5 - Em quinto lugar, ao contrário do que se passa no processo penal norte-americano - desenhado sobre um modelo "two cases approach" -, ao negociar a pena o arguido conhece os indícios que constam (ou não) do processo. Não negoceia no "escuro". Pode por si e em conferência com o seu defensor ponderar as suas reais possibilidades: nada que já não faça quando se propõe confessar em julgamento. Nos E.U.A. a obrigatoriedade de o "MP" dar a conhecer ao arguido prova esculpatória não tem vigência no processo de negociação...




6 - Não é por acaso que há autores (norte-americanos) que referem que são precisamente os modelos de "investigação oficial" ("one case approach"), como o nosso e muitos outros na europa, os mais adequados (pela concentração do material probatório num dossier) ao escrutínio da conformidade entre a realidade dos factos e a admissão da culpa por banda do arguido.

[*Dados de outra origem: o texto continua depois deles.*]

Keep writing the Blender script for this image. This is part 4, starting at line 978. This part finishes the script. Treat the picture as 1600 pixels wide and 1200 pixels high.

É precisamente isso que acontece com a proposta da ASJP e não sucede com o modelo americano.




7 - Por fim mas não menos importante, a proposta da ASJP fez finca pé em preservar a imagem de (e a) imparcialidade do juiz, o que dificilmente sucede em modelos (como em certos estados norte-americanos e no recente modelo alemão) em que o juiz surge como dinamizador da negociação e que, perante o insucesso dela, prossegue ele próprio a dirigir o julgamento...




Como disse, essas são diferenças radicais, de tomo. A consideração delas não faz da proposta em causa uma coisa de mais ou menos relativamente à hipótese clássica da negociação norte-americana: é outra e muito diferente coisa.